Source: Simply Safe Dividends

Overall, APD’s Dividend Safety Score is only about average because of the company’s cyclicality, high debt, and relatively high payout ratios (by our standards for a cyclical business).

Dividend Growth Score

Our Growth Score answers the question, “How fast is the dividend likely to grow?” It considers many of the same fundamental factors as the Safety Score but places more weight on growth-centric metrics like sales and earnings growth and payout ratios. Scores of 50 are average, 75 or higher is very good, and 25 or lower is considered weak.

APD has increased its dividend for 38 straight years and is a dividend aristocrat. The company has a Dividend Growth Score of 56, which suggests its dividend growth potential is about average.

It’s uncertain how Air Products & Chemicals’ current dividend will be split between its Materials Technologies spin-off and its industrial gases business. However, management has stated that the total amount of dividends will be the same and that the company will continue targeting a 2.5% to 3% yield.

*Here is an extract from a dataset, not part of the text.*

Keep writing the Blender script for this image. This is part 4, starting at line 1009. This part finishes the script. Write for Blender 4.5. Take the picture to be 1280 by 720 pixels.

As seen below, APD’s dividend has grown at a high-single digit rate over the last decade, although growth has slowed into the mid-single digits more recently. Until we have more clarity on the spin-off’s impact on the dividend, we expect no more than a mid-single digit growth rate going forward.

Air Products & Chemicals, Inc. (APD)

Source: Simply Safe Dividends

Valuation

Air Products & Chemicals trades at 18x forward earnings and has a dividend yield of 2.5%, which is slightly lower than its five year average of 2.7%.

We believe this business can compound its earnings by 5-7% per year over the long term, resulting in a potential total return of 8-10% per year.

However, at 18x earnings and a dividend yield somewhat below its five-year average, we believe the stock is at least fairly valued today. We would be more interested in owning it below $120 per share.

Conclusion

Air Products & Chemicals is a durable business with numerous competitive advantages. We would be interested in owning this blue chip dividend stock at a better price, which would potentially be caused by a continued slowdown in global growth prospects.